A three-year legal fight over school property deeds that started under then-Mayor Kasim Reed will cost the city of Atlanta and Atlanta Public Schools more than $700,000.
The dispute is now well on its way to an out-of-court resolution under a new mayor who pledged to mend the city’s frayed relationship with the school district.
The cost to taxpayers includes attorney fees and property title research— some of which officials contend would have been required even if APS and the city had not scuffled in a Fulton County lawsuit the school district filed in March of 2015.
APS has spent about $334,000 through the end of February to obtain control of deeds to school properties from the city, while the city racked up charges of more than $400,000 — much of which was to fight the school district in court during Reed’s administration, according to interviews with officials and documents obtained through public records requests.
The conflict is wrapping up after dozens of affidavits, motions, responses, and notices.
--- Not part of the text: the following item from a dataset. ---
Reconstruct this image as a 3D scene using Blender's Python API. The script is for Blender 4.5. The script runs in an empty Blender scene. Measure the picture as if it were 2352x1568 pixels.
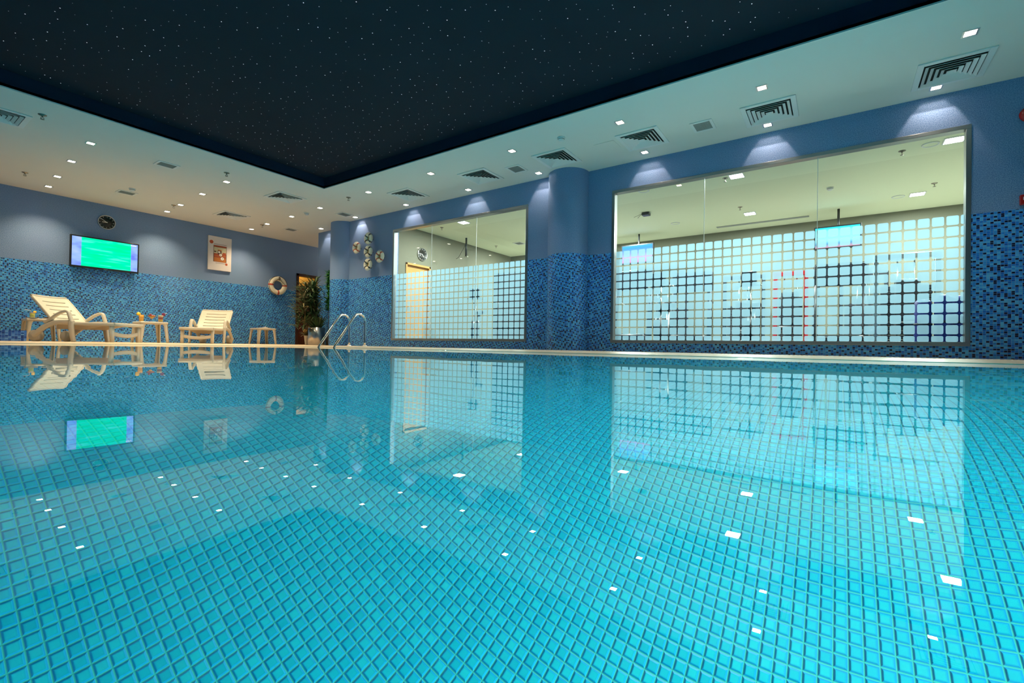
import bpy, bmesh, math, random
from mathutils import Vector, Matrix
rnd = random.Random(7)
scene = bpy.context.scene
COL = scene.collection
PI = math.pi

# ------------------------------------------------------------------ materials
def nt_new(name):
    m = bpy.data.materials.new(name); m.use_nodes = True
    nt = m.node_tree; nt.nodes.clear()
    return m, nt
class NG:
    def __init__(s, nt): s.nt = nt
    def n(s, t, **k):
        x = s.nt.nodes.new(t)
        for a, b in k.items(): setattr(x, a, b)
        return x
    def set(s, sock, v):
        if isinstance(v, bpy.types.NodeSocket): s.nt.links.new(v, sock)
        else: sock.default_value = v
    def math(s, op, a, b=None, c=None, clamp=False):
        x = s.n('ShaderNodeMath', operation=op); x.use_clamp = clamp
        s.set(x.inputs[0], a)
        if b is not None: s.set(x.inputs[1], b)
        if c is not None: s.set(x.inputs[2], c)
        return x.outputs[0]
    def mix(s, f, a, b):
        x = s.n('ShaderNodeMix', data_type='RGBA')
        s.set(x.inputs['Factor'], f); s.set(x.inputs[6], a); s.set(x.inputs[7], b)
        return x.outputs[2]
    def ramp(s, f, stops, interp='LINEAR'):
        x = s.n('ShaderNodeValToRGB'); s.set(x.inputs[0], f)
        e = x.color_ramp; e.interpolation = interp
        while len(e.elements) < len(stops): e.elements.new(0.5)
        for el, (p, c) in zip(e.elements, stops): el.position = p; el.color = c
        return x.outputs[0]
    def smooth(s, v, a, b):
        x = s.n('ShaderNodeMapRange', interpolation_type='SMOOTHSTEP')
        s.set(x.inputs[0], v); x.inputs[1].default_value = a; x.inputs[2].default_value = b
        return x.outputs[0]
def c4(c): return (c[0], c[1], c[2], 1)
def principled(name, col, rough=.5, metal=0, spec=.5, noise=0, nscale=20, emit=None, estr=0, trans=0, coat=0):
    m, nt = nt_new(name); g = NG(nt)
    out = g.n('ShaderNodeOutputMaterial'); p = g.n('ShaderNodeBsdfPrincipled')
    p.inputs['Base Color'].default_value = c4(col); p.inputs['Roughness'].default_value = rough
    p.inputs['Metallic'].default_value = metal; p.inputs['Specular IOR Level'].default_value = spec
    p.inputs['Coat Weight'].default_value = coat
    p.inputs['Transmission Weight'].default_value = trans
    if noise:
        tc = g.n('ShaderNodeTexCoord'); nz = g.n('ShaderNodeTexNoise')
        nz.inputs['Scale'].default_value = nscale; nz.inputs['Detail'].default_value = 4
        nt.links.new(tc.outputs['Object'], nz.inputs['Vector'])
        f = g.math('MULTIPLY_ADD', nz.outputs[0], 2 * noise, 1 - noise)
        mx = g.n('ShaderNodeMix', data_type='RGBA', blend_type='MULTIPLY'); mx.inputs[0].default_value = 1
        mx.inputs[6].default_value = c4(col); nt.links.new(f, mx.inputs[7])
        nt.links.new(mx.outputs[2], p.inputs['Base Color'])
    if emit:
        p.inputs['Emission Color'].default_value = c4(emit); p.inputs['Emission Strength'].default_value = estr
    nt.links.new(p.outputs[0], out.inputs[0])
    return m
def emission(name, col, s):
    m, nt = nt_new(name); g = NG(nt)
    out = g.n('ShaderNodeOutputMaterial'); e = g.n('ShaderNodeEmission')
    e.inputs[0].default_value = c4(col); e.inputs[1].default_value = s
    nt.links.new(e.outputs[0], out.inputs[0])
    try: m.cycles.emission_sampling = 'NONE'
    except Exception: pass
    return m

def plaster():
    m, nt = nt_new('blue_speckled_wallpaper'); g = NG(nt)
    out = g.n('ShaderNodeOutputMaterial'); p = g.n('ShaderNodeBsdfPrincipled'); uv = g.n('ShaderNodeUVMap')
    a = g.n('ShaderNodeTexNoise'); a.inputs['Scale'].default_value = 125; a.inputs['Detail'].default_value = 3
    b = g.n('ShaderNodeTexNoise'); b.inputs['Scale'].default_value = 1.6; b.inputs['Detail'].default_value = 2
    for x in (a, b): nt.links.new(uv.outputs[0], x.inputs['Vector'])
    c1 = g.ramp(a.outputs[0], [(.34, (.07, .155, .32, 1)), (.5, (.16, .265, .46, 1)), (.66, (.26, .37, .57, 1))])
    c2 = g.mix(g.smooth(b.outputs[0], .35, .7), c1, (.19, .25, .48, 1))
    nt.links.new(g.mix(.75, c2, c1), p.inputs['Base Color'])
    bp = g.n('ShaderNodeBump'); bp.inputs['Strength'].default_value = .25; bp.inputs['Distance'].default_value = .004
    nt.links.new(a.outputs[0], bp.inputs['Height']); nt.links.new(bp.outputs[0], p.inputs['Normal'])
    p.inputs['Roughness'].default_value = .7; p.inputs['Specular IOR Level'].default_value = .25
    nt.links.new(p.outputs[0], out.inputs[0])
    return m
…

Mayor Keisha Lance Bottoms promised while campaigning in November that if she won election she would turn over the deeds. The Atlanta City Council in February agreed to transfer deeds to 31 of about 50 properties sought by APS. The city is working with the school district to finish property surveys and complete other due diligence required to transfer the remaining properties.
While they work out the remaining details, both sides asked the court to halt the case “so as not to incur any additional legal costs,” APS said in a February statement. They plan to dismiss the case once all properties are transferred.
Officials on both sides defended their actions and the attorney bills as they sparred over deeds to school properties that the city had held onto after it legally split from the school district in the 1970s.
In 2015, Atlanta schools filed a “quiet-title” petition in Fulton County Superior Court seeking to establish clear title to four properties formerly used as schools that APS wanted to sell. The city, under former Mayor Reed, had refused to turn over the deeds to the school district.
APS contends Reed’s denial forced its hand.
“The money we spent was absolutely necessary because we wanted to make sure that in whatever transactions we took in regards to those properties, we wanted to ensure that legally we owned those properties,” said school board chairman Jason Esteves. “What we did with the lawsuit and what we did with insuring that we had… clear title was to avoid those legal issues in the future. If anything it is an investment.”
About two months after the school district filed the petition against anyone who might claim title to the properties, the city hired the Atlanta law firm Bondurant Mixson and Elmore to handle its response, including a motion to dismiss the case.
In court documents, the city contended that “any notion that the action is not squarely aimed at Atlanta is untenable” and characterized the school district as being “newly unhappy and impatient with the political negotiation process that both sides have used to resolve issues about former school properties for more than 40 years.”
APS, which tapped the law firms of Strickland Brockington Lewis LLP and Nelson Mullins to handle the litigation and research, told the court the city had “routinely” granted the school system deeds to properties the district had declared surplus and wanted to sell previously. The city’s attorneys denied in court documents that the process had ever been “routine” and that the city “routinely” granted a deed for every property sought by APS.
As the school district and city locked horns, they also battled over school taxes used to develop the Beltline. In 2016, they agreed to a new deal that called for Atlanta to pay less money than previously agreed upon to APS in exchange for using some school taxes for the trail project. Officials said the new terms did more to guarantee the school district would get paid.
No action was taken to turn over the disputed deeds for nearly two years during that tussle. After the Beltline resolution, the school district renewed calls for the city to turn over deeds.
The city contested the school district’s petition for titles, as well as later court filings from APS seeking to add more disputed properties to the case.
The city’s stance on the deeds was prompted by Reed’s desire to make sure that anytime public resources are used “the public should benefit,” said Anne Torres, who served as a spokeswoman for Reed’s administration and until recently for Bottoms. Reed wanted school properties that were redeveloped into multifamily housing to include affordable units, and the school district ultimately adopted an affordable-housing policy in that vein last year.
When the school district filed the lawsuit, those policies weren’t in place, said Torres, in an interview last month.
“Everything we did, his position on this was really from the heart,” she said, of the city’s legal fight. “Mayor Reed had made the ask and APS had refused…; Mayor Reed made a steadfast commitment that this was important to him, and that’s how this initially came to be.
The city reported that it agreed to turn over deeds to the four properties in APS’ initial petition after the housing policy adoption, but the city continued to fight in court as APS attempted to add more properties to the case.
Torres said Reed declined to comment.
The city and school district’s combative relationship softened after Bottoms won election. In February, the new mayor signed over the first batch of deeds during a city hall ceremony to applause and smiles from the superintendent and school board members who attended the event.